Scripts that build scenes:
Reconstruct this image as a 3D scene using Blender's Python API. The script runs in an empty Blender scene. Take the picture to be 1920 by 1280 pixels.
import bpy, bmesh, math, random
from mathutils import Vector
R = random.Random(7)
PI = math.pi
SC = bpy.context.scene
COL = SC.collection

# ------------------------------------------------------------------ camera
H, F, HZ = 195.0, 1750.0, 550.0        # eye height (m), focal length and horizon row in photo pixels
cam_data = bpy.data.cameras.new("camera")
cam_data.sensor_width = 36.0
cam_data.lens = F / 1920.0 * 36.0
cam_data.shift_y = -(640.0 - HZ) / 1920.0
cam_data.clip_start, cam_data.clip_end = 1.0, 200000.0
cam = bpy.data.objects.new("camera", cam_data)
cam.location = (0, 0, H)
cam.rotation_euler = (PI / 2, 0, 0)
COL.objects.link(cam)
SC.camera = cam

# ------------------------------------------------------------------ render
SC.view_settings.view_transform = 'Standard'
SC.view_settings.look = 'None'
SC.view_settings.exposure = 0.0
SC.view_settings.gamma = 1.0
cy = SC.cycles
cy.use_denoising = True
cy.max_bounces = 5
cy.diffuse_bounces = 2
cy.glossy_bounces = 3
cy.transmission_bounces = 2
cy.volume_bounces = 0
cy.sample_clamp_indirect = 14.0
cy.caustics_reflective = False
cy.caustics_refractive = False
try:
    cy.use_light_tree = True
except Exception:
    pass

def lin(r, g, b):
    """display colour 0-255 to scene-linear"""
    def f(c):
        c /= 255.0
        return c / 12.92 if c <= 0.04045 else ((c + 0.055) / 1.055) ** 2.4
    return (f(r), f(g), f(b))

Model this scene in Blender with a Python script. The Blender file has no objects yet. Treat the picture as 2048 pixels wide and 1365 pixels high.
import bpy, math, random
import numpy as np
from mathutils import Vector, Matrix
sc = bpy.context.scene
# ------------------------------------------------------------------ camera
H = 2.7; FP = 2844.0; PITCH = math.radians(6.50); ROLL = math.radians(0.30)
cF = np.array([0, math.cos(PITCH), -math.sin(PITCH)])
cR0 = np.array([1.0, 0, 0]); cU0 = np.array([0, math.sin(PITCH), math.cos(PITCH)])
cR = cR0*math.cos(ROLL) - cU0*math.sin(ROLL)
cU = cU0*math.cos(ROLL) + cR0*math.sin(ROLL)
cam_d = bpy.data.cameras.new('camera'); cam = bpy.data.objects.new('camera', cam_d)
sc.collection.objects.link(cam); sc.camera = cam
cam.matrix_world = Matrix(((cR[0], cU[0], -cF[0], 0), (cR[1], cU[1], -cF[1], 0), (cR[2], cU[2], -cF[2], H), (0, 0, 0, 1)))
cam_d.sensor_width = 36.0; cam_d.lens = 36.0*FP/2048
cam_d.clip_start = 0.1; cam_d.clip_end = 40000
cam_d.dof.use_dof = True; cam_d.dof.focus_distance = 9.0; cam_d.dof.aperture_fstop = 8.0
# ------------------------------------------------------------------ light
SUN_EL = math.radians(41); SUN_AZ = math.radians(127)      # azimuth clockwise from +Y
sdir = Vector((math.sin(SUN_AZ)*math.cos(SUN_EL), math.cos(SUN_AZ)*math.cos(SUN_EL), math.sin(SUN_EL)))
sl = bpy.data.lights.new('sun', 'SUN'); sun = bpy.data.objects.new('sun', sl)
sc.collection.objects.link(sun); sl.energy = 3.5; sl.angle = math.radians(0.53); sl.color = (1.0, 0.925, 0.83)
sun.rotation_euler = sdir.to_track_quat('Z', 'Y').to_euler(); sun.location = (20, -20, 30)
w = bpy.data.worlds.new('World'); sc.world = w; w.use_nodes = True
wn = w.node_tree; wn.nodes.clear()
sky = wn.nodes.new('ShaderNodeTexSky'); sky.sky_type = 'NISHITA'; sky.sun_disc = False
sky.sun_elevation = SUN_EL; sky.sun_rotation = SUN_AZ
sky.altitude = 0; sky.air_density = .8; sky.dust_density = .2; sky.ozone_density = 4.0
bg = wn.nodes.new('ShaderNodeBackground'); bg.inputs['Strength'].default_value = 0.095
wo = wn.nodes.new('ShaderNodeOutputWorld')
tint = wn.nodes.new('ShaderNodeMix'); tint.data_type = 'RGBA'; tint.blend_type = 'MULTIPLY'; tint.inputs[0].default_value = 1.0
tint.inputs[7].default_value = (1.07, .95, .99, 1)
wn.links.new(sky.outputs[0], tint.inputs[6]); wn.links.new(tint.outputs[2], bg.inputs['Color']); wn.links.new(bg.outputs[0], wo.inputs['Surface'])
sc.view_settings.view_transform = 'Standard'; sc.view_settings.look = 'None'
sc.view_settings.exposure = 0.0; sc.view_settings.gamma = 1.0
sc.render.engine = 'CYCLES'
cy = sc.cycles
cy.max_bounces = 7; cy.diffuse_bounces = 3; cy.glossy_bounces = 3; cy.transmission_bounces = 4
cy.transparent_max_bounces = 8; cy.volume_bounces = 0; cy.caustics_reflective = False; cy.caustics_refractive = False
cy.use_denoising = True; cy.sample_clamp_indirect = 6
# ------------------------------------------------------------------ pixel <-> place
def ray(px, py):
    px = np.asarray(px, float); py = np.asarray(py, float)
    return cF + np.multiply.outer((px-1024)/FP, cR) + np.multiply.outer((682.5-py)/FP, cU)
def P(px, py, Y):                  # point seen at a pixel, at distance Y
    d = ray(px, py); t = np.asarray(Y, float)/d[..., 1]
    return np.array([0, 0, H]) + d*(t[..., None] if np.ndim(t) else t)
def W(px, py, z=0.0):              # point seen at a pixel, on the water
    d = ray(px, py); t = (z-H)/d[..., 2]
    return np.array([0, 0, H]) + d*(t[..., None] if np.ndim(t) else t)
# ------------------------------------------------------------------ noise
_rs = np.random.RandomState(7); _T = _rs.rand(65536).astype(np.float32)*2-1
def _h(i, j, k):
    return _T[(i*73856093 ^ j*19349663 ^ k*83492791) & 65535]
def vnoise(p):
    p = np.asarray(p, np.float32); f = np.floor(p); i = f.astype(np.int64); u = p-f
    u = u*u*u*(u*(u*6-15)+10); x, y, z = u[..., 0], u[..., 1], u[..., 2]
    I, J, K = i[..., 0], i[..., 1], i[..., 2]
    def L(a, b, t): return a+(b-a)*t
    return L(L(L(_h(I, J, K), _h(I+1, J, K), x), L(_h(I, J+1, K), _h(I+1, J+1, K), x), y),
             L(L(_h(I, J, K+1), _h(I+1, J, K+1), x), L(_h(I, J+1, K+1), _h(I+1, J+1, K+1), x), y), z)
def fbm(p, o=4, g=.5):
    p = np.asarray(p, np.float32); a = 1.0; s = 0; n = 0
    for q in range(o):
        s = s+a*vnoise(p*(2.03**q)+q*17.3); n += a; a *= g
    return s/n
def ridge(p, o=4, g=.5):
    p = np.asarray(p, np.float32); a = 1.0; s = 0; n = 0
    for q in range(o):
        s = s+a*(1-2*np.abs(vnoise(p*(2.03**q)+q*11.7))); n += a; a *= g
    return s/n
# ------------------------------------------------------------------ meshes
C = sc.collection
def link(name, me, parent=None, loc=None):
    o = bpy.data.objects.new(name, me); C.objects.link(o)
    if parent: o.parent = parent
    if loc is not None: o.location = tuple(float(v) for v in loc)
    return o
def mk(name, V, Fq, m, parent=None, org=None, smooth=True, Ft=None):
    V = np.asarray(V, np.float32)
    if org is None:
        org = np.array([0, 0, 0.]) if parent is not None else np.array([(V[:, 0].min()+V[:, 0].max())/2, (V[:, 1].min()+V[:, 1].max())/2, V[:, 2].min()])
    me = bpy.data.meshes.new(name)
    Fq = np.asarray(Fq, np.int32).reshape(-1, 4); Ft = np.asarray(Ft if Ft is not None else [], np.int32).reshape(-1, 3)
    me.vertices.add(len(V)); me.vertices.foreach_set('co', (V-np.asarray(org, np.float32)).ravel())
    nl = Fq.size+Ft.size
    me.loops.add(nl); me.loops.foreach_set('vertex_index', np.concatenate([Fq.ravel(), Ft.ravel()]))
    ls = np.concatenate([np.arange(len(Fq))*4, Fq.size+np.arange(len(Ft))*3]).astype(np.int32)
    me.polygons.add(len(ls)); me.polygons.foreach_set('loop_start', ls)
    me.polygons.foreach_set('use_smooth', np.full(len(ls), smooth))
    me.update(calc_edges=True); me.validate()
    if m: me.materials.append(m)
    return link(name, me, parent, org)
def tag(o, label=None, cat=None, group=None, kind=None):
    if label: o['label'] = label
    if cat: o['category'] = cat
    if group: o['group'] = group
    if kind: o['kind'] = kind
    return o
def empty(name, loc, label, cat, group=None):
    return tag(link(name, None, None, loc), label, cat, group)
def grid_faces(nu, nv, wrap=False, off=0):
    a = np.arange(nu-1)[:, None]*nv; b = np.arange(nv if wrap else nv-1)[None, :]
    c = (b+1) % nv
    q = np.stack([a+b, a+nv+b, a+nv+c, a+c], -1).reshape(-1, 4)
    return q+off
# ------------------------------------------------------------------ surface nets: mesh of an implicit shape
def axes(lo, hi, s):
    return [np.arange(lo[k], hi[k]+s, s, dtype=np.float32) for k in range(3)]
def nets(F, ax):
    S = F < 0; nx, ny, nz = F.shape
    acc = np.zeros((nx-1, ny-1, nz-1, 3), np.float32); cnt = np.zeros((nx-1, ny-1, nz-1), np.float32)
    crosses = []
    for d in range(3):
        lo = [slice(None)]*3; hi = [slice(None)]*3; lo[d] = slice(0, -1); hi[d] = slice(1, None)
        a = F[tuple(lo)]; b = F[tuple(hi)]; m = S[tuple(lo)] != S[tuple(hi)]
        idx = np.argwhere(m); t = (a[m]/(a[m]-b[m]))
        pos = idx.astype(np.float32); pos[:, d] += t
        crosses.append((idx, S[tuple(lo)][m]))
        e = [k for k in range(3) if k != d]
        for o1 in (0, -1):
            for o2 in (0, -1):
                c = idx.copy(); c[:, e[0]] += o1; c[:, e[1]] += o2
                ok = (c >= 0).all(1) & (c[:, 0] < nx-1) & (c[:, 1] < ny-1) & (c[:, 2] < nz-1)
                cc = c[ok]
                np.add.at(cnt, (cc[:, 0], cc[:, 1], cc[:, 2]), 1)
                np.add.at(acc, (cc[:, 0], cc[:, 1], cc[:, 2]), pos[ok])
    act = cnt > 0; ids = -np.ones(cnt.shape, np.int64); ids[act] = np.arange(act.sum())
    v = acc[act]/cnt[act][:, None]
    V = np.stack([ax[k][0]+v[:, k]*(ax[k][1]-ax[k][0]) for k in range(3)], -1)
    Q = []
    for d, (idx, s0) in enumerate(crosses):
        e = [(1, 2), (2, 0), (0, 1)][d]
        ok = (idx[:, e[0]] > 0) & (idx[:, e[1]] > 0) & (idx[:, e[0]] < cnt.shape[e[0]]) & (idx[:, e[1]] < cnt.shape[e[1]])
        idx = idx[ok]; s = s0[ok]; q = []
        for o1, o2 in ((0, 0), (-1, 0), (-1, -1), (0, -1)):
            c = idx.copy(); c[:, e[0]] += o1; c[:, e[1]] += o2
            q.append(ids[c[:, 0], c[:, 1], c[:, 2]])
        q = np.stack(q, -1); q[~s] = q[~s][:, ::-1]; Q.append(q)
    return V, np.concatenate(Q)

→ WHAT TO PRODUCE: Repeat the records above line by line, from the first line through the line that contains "COL = SC.collection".

→ OUTPUT OF THE TASK:
Reconstruct this image as a 3D scene using Blender's Python API. The script runs in an empty Blender scene. Take the picture to be 1920 by 1280 pixels.
import bpy, bmesh, math, random
from mathutils import Vector
R = random.Random(7)
PI = math.pi
SC = bpy.context.scene
COL = SC.collection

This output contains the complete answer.